**GIVEN REQUEST:**
Write the material out again in full, exactly.

......

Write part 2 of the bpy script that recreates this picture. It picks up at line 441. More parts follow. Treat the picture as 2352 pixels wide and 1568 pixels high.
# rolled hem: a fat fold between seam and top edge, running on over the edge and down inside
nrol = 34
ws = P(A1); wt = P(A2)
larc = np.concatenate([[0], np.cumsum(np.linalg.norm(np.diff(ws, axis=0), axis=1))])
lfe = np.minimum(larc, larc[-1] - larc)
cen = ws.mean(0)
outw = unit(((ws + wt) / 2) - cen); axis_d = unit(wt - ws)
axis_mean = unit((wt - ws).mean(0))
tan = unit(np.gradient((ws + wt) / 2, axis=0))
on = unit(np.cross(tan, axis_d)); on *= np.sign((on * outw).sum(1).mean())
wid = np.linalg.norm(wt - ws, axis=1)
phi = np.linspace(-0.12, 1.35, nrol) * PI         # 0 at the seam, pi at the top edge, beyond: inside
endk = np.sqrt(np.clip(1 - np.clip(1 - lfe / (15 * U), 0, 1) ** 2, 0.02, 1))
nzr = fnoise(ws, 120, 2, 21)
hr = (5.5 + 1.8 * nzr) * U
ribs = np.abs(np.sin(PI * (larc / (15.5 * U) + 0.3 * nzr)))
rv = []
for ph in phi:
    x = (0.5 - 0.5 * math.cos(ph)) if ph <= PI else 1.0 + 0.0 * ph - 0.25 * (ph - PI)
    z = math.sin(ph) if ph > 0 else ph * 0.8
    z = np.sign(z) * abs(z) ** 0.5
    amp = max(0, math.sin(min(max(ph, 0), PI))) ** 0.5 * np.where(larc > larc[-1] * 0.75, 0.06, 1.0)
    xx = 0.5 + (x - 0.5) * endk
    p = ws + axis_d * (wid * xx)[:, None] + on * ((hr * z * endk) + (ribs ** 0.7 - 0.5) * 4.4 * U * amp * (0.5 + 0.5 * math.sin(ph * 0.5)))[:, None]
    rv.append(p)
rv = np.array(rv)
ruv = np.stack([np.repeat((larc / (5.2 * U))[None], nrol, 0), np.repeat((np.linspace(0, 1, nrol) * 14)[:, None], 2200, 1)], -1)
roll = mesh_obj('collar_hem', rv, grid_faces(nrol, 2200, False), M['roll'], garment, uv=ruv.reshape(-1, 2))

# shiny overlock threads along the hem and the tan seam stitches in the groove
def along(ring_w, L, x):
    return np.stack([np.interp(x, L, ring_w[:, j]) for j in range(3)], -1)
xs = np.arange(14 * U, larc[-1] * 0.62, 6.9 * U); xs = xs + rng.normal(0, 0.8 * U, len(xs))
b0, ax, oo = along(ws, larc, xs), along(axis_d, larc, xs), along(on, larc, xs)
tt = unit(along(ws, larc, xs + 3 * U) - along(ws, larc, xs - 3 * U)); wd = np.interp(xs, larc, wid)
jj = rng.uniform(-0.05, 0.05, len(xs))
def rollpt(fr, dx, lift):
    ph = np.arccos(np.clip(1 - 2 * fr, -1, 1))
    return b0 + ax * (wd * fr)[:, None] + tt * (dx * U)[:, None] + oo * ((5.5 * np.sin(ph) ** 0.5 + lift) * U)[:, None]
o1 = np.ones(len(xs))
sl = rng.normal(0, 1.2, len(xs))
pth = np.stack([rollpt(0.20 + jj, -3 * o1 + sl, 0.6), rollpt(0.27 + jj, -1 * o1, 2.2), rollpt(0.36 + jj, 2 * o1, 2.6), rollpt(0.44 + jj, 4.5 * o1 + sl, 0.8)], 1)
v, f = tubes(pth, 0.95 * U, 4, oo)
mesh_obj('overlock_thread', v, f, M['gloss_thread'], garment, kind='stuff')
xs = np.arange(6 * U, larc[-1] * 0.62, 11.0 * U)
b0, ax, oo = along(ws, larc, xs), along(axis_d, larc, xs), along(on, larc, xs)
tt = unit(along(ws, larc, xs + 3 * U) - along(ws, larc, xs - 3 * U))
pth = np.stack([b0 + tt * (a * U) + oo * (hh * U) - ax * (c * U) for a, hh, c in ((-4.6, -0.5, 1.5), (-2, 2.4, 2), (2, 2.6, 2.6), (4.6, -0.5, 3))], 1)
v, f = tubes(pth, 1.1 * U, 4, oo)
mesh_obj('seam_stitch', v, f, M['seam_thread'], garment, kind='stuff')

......

**TASK ANSWER:**
Write part 2 of the bpy script that recreates this picture. It picks up at line 441. More parts follow. Treat the picture as 2352 pixels wide and 1568 pixels high.
# rolled hem: a fat fold between seam and top edge, running on over the edge and down inside
nrol = 34
ws = P(A1); wt = P(A2)
larc = np.concatenate([[0], np.cumsum(np.linalg.norm(np.diff(ws, axis=0), axis=1))])
lfe = np.minimum(larc, larc[-1] - larc)
cen = ws.mean(0)
outw = unit(((ws + wt) / 2) - cen); axis_d = unit(wt - ws)
axis_mean = unit((wt - ws).mean(0))
tan = unit(np.gradient((ws + wt) / 2, axis=0))
on = unit(np.cross(tan, axis_d)); on *= np.sign((on * outw).sum(1).mean())
wid = np.linalg.norm(wt - ws, axis=1)
phi = np.linspace(-0.12, 1.35, nrol) * PI         # 0 at the seam, pi at the top edge, beyond: inside
endk = np.sqrt(np.clip(1 - np.clip(1 - lfe / (15 * U), 0, 1) ** 2, 0.02, 1))
nzr = fnoise(ws, 120, 2, 21)
hr = (5.5 + 1.8 * nzr) * U
ribs = np.abs(np.sin(PI * (larc / (15.5 * U) + 0.3 * nzr)))
rv = []
for ph in phi:
    x = (0.5 - 0.5 * math.cos(ph)) if ph <= PI else 1.0 + 0.0 * ph - 0.25 * (ph - PI)
    z = math.sin(ph) if ph > 0 else ph * 0.8
    z = np.sign(z) * abs(z) ** 0.5
    amp = max(0, math.sin(min(max(ph, 0), PI))) ** 0.5 * np.where(larc > larc[-1] * 0.75, 0.06, 1.0)
    xx = 0.5 + (x - 0.5) * endk
    p = ws + axis_d * (wid * xx)[:, None] + on * ((hr * z * endk) + (ribs ** 0.7 - 0.5) * 4.4 * U * amp * (0.5 + 0.5 * math.sin(ph * 0.5)))[:, None]
    rv.append(p)
rv = np.array(rv)
ruv = np.stack([np.repeat((larc / (5.2 * U))[None], nrol, 0), np.repeat((np.linspace(0, 1, nrol) * 14)[:, None], 2200, 1)], -1)
roll = mesh_obj('collar_hem', rv, grid_faces(nrol, 2200, False), M['roll'], garment, uv=ruv.reshape(-1, 2))

# shiny overlock threads along the hem and the tan seam stitches in the groove
def along(ring_w, L, x):
    return np.stack([np.interp(x, L, ring_w[:, j]) for j in range(3)], -1)
xs = np.arange(14 * U, larc[-1] * 0.62, 6.9 * U); xs = xs + rng.normal(0, 0.8 * U, len(xs))
b0, ax, oo = along(ws, larc, xs), along(axis_d, larc, xs), along(on, larc, xs)
tt = unit(along(ws, larc, xs + 3 * U) - along(ws, larc, xs - 3 * U)); wd = np.interp(xs, larc, wid)
jj = rng.uniform(-0.05, 0.05, len(xs))
def rollpt(fr, dx, lift):
    ph = np.arccos(np.clip(1 - 2 * fr, -1, 1))
    return b0 + ax * (wd * fr)[:, None] + tt * (dx * U)[:, None] + oo * ((5.5 * np.sin(ph) ** 0.5 + lift) * U)[:, None]
o1 = np.ones(len(xs))
sl = rng.normal(0, 1.2, len(xs))
pth = np.stack([rollpt(0.20 + jj, -3 * o1 + sl, 0.6), rollpt(0.27 + jj, -1 * o1, 2.2), rollpt(0.36 + jj, 2 * o1, 2.6), rollpt(0.44 + jj, 4.5 * o1 + sl, 0.8)], 1)
v, f = tubes(pth, 0.95 * U, 4, oo)
mesh_obj('overlock_thread', v, f, M['gloss_thread'], garment, kind='stuff')
xs = np.arange(6 * U, larc[-1] * 0.62, 11.0 * U)
b0, ax, oo = along(ws, larc, xs), along(axis_d, larc, xs), along(on, larc, xs)
tt = unit(along(ws, larc, xs + 3 * U) - along(ws, larc, xs - 3 * U))
pth = np.stack([b0 + tt * (a * U) + oo * (hh * U) - ax * (c * U) for a, hh, c in ((-4.6, -0.5, 1.5), (-2, 2.4, 2), (2, 2.6, 2.6), (4.6, -0.5, 3))], 1)
v, f = tubes(pth, 1.1 * U, 4, oo)
mesh_obj('seam_stitch', v, f, M['seam_thread'], garment, kind='stuff')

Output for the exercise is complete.